[Records with scene code]
----------
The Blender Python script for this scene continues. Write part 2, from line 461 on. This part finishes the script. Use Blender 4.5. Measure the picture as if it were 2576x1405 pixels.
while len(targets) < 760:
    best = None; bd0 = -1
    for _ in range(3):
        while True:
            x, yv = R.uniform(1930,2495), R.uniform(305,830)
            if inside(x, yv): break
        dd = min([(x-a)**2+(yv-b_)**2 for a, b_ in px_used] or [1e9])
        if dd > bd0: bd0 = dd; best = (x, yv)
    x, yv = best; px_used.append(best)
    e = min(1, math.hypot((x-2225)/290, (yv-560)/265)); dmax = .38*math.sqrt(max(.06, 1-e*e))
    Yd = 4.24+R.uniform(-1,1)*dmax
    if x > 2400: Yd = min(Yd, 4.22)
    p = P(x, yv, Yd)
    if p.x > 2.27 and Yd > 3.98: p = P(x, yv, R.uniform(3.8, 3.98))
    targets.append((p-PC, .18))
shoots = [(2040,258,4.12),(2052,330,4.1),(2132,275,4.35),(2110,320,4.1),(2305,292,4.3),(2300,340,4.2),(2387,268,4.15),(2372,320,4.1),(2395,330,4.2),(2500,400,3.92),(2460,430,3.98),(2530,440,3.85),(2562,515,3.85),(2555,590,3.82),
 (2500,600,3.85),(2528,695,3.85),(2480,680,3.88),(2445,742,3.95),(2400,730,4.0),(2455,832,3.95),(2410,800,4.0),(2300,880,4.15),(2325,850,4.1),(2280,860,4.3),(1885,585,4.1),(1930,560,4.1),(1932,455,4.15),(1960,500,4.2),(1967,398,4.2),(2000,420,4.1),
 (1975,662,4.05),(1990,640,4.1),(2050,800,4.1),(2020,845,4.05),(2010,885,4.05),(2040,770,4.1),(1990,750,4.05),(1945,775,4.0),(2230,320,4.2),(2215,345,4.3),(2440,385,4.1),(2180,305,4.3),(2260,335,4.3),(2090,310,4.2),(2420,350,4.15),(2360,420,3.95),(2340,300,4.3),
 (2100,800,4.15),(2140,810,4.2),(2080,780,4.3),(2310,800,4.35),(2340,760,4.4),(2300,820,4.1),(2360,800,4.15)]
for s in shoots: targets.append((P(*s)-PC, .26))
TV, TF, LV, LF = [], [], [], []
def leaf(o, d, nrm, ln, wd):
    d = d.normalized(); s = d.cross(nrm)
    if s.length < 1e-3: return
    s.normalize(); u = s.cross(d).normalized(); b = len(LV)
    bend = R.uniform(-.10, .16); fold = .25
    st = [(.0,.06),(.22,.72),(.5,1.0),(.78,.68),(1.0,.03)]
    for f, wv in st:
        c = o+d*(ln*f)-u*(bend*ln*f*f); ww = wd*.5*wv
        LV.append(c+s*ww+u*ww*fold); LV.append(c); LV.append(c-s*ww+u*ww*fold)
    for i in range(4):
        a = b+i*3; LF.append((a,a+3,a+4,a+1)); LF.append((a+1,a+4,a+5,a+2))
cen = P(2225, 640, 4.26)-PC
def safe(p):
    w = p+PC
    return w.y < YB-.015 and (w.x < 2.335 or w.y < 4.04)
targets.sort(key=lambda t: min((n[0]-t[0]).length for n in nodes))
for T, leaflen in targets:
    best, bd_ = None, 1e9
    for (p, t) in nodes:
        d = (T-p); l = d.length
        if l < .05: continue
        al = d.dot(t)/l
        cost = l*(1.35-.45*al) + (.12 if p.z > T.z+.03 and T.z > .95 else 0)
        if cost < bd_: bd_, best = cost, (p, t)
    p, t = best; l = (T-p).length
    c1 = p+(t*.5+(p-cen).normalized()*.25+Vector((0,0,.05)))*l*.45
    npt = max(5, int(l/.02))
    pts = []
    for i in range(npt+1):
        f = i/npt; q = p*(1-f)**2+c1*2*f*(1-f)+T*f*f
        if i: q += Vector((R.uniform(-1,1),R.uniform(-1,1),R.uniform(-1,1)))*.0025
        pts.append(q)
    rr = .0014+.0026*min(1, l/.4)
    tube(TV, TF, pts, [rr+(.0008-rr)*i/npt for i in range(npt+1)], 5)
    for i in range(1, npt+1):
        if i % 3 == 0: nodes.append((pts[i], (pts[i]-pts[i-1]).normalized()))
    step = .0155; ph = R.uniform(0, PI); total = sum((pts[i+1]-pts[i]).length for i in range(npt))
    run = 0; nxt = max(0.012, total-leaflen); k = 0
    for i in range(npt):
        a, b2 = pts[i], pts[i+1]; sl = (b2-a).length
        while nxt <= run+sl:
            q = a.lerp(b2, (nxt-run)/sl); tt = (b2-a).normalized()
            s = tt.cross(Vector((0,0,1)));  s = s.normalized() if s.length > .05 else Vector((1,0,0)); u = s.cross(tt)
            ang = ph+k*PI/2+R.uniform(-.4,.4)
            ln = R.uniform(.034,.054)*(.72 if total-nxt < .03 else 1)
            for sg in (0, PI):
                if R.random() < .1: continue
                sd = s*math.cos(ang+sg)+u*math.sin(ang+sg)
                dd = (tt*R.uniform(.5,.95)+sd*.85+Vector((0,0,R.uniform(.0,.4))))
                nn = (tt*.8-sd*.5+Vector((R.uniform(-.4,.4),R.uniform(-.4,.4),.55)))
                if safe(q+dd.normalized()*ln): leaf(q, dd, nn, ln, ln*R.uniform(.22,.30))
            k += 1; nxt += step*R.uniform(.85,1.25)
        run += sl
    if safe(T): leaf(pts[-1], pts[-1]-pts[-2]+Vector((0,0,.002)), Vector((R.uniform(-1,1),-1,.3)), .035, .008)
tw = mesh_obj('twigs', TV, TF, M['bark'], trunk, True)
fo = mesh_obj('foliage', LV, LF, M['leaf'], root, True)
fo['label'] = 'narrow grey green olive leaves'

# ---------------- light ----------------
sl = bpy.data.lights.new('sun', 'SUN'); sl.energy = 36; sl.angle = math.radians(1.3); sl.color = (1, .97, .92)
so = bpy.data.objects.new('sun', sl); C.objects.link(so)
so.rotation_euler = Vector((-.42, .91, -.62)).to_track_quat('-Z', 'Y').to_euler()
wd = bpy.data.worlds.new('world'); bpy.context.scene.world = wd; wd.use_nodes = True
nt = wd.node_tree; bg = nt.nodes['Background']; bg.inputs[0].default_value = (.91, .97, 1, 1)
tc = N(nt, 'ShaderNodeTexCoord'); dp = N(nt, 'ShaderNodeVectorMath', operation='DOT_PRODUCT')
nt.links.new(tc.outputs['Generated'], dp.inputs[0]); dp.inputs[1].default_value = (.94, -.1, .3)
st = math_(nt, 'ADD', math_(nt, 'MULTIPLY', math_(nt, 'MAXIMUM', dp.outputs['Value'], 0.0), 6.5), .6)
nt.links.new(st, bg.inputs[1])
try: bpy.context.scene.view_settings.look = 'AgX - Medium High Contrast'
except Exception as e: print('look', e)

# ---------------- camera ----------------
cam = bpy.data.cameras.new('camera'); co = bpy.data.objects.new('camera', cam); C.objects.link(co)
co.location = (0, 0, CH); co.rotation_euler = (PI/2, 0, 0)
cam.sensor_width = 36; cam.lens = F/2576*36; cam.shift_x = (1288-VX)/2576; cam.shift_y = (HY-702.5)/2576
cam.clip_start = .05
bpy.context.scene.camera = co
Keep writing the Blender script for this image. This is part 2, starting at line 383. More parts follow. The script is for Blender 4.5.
----------
Aim of the task
Print the whole listing exactly as it is.

Answer for the task
The Blender Python script for this scene continues. Write part 2, from line 461 on. This part finishes the script. Use Blender 4.5. Measure the picture as if it were 2576x1405 pixels.
while len(targets) < 760:
    best = None; bd0 = -1
    for _ in range(3):
        while True:
            x, yv = R.uniform(1930,2495), R.uniform(305,830)
            if inside(x, yv): break
        dd = min([(x-a)**2+(yv-b_)**2 for a, b_ in px_used] or [1e9])
        if dd > bd0: bd0 = dd; best = (x, yv)
    x, yv = best; px_used.append(best)
    e = min(1, math.hypot((x-2225)/290, (yv-560)/265)); dmax = .38*math.sqrt(max(.06, 1-e*e))
    Yd = 4.24+R.uniform(-1,1)*dmax
    if x > 2400: Yd = min(Yd, 4.22)
    p = P(x, yv, Yd)
    if p.x > 2.27 and Yd > 3.98: p = P(x, yv, R.uniform(3.8, 3.98))
    targets.append((p-PC, .18))
shoots = [(2040,258,4.12),(2052,330,4.1),(2132,275,4.35),(2110,320,4.1),(2305,292,4.3),(2300,340,4.2),(2387,268,4.15),(2372,320,4.1),(2395,330,4.2),(2500,400,3.92),(2460,430,3.98),(2530,440,3.85),(2562,515,3.85),(2555,590,3.82),
 (2500,600,3.85),(2528,695,3.85),(2480,680,3.88),(2445,742,3.95),(2400,730,4.0),(2455,832,3.95),(2410,800,4.0),(2300,880,4.15),(2325,850,4.1),(2280,860,4.3),(1885,585,4.1),(1930,560,4.1),(1932,455,4.15),(1960,500,4.2),(1967,398,4.2),(2000,420,4.1),
 (1975,662,4.05),(1990,640,4.1),(2050,800,4.1),(2020,845,4.05),(2010,885,4.05),(2040,770,4.1),(1990,750,4.05),(1945,775,4.0),(2230,320,4.2),(2215,345,4.3),(2440,385,4.1),(2180,305,4.3),(2260,335,4.3),(2090,310,4.2),(2420,350,4.15),(2360,420,3.95),(2340,300,4.3),
 (2100,800,4.15),(2140,810,4.2),(2080,780,4.3),(2310,800,4.35),(2340,760,4.4),(2300,820,4.1),(2360,800,4.15)]
for s in shoots: targets.append((P(*s)-PC, .26))
TV, TF, LV, LF = [], [], [], []
def leaf(o, d, nrm, ln, wd):
    d = d.normalized(); s = d.cross(nrm)
    if s.length < 1e-3: return
    s.normalize(); u = s.cross(d).normalized(); b = len(LV)
    bend = R.uniform(-.10, .16); fold = .25
    st = [(.0,.06),(.22,.72),(.5,1.0),(.78,.68),(1.0,.03)]
    for f, wv in st:
        c = o+d*(ln*f)-u*(bend*ln*f*f); ww = wd*.5*wv
        LV.append(c+s*ww+u*ww*fold); LV.append(c); LV.append(c-s*ww+u*ww*fold)
    for i in range(4):
        a = b+i*3; LF.append((a,a+3,a+4,a+1)); LF.append((a+1,a+4,a+5,a+2))
cen = P(2225, 640, 4.26)-PC
def safe(p):
    w = p+PC
    return w.y < YB-.015 and (w.x < 2.335 or w.y < 4.04)
targets.sort(key=lambda t: min((n[0]-t[0]).length for n in nodes))
for T, leaflen in targets:
    best, bd_ = None, 1e9
    for (p, t) in nodes:
        d = (T-p); l = d.length
        if l < .05: continue
        al = d.dot(t)/l
        cost = l*(1.35-.45*al) + (.12 if p.z > T.z+.03 and T.z > .95 else 0)
        if cost < bd_: bd_, best = cost, (p, t)
    p, t = best; l = (T-p).length
    c1 = p+(t*.5+(p-cen).normalized()*.25+Vector((0,0,.05)))*l*.45
    npt = max(5, int(l/.02))
    pts = []
    for i in range(npt+1):
        f = i/npt; q = p*(1-f)**2+c1*2*f*(1-f)+T*f*f
        if i: q += Vector((R.uniform(-1,1),R.uniform(-1,1),R.uniform(-1,1)))*.0025
        pts.append(q)
    rr = .0014+.0026*min(1, l/.4)
    tube(TV, TF, pts, [rr+(.0008-rr)*i/npt for i in range(npt+1)], 5)
    for i in range(1, npt+1):
        if i % 3 == 0: nodes.append((pts[i], (pts[i]-pts[i-1]).normalized()))
    step = .0155; ph = R.uniform(0, PI); total = sum((pts[i+1]-pts[i]).length for i in range(npt))
    run = 0; nxt = max(0.012, total-leaflen); k = 0
    for i in range(npt):
        a, b2 = pts[i], pts[i+1]; sl = (b2-a).length
        while nxt <= run+sl:
            q = a.lerp(b2, (nxt-run)/sl); tt = (b2-a).normalized()
            s = tt.cross(Vector((0,0,1)));  s = s.normalized() if s.length > .05 else Vector((1,0,0)); u = s.cross(tt)
            ang = ph+k*PI/2+R.uniform(-.4,.4)
            ln = R.uniform(.034,.054)*(.72 if total-nxt < .03 else 1)
            for sg in (0, PI):
                if R.random() < .1: continue
                sd = s*math.cos(ang+sg)+u*math.sin(ang+sg)
                dd = (tt*R.uniform(.5,.95)+sd*.85+Vector((0,0,R.uniform(.0,.4))))
                nn = (tt*.8-sd*.5+Vector((R.uniform(-.4,.4),R.uniform(-.4,.4),.55)))
                if safe(q+dd.normalized()*ln): leaf(q, dd, nn, ln, ln*R.uniform(.22,.30))
            k += 1; nxt += step*R.uniform(.85,1.25)
        run += sl
    if safe(T): leaf(pts[-1], pts[-1]-pts[-2]+Vector((0,0,.002)), Vector((R.uniform(-1,1),-1,.3)), .035, .008)
tw = mesh_obj('twigs', TV, TF, M['bark'], trunk, True)
fo = mesh_obj('foliage', LV, LF, M['leaf'], root, True)
fo['label'] = 'narrow grey green olive leaves'

# ---------------- light ----------------
sl = bpy.data.lights.new('sun', 'SUN'); sl.energy = 36; sl.angle = math.radians(1.3); sl.color = (1, .97, .92)
so = bpy.data.objects.new('sun', sl); C.objects.link(so)
so.rotation_euler = Vector((-.42, .91, -.62)).to_track_quat('-Z', 'Y').to_euler()
wd = bpy.data.worlds.new('world'); bpy.context.scene.world = wd; wd.use_nodes = True
nt = wd.node_tree; bg = nt.nodes['Background']; bg.inputs[0].default_value = (.91, .97, 1, 1)
tc = N(nt, 'ShaderNodeTexCoord'); dp = N(nt, 'ShaderNodeVectorMath', operation='DOT_PRODUCT')
nt.links.new(tc.outputs['Generated'], dp.inputs[0]); dp.inputs[1].default_value = (.94, -.1, .3)
st = math_(nt, 'ADD', math_(nt, 'MULTIPLY', math_(nt, 'MAXIMUM', dp.outputs['Value'], 0.0), 6.5), .6)
nt.links.new(st, bg.inputs[1])
try: bpy.context.scene.view_settings.look = 'AgX - Medium High Contrast'
except Exception as e: print('look', e)

# ---------------- camera ----------------
cam = bpy.data.cameras.new('camera'); co = bpy.data.objects.new('camera', cam); C.objects.link(co)
co.location = (0, 0, CH); co.rotation_euler = (PI/2, 0, 0)
cam.sensor_width = 36; cam.lens = F/2576*36; cam.shift_x = (1288-VX)/2576; cam.shift_y = (HY-702.5)/2576
cam.clip_start = .05
bpy.context.scene.camera = co
Keep writing the Blender script for this image. This is part 2, starting at line 383. More parts follow. The script is for Blender 4.5.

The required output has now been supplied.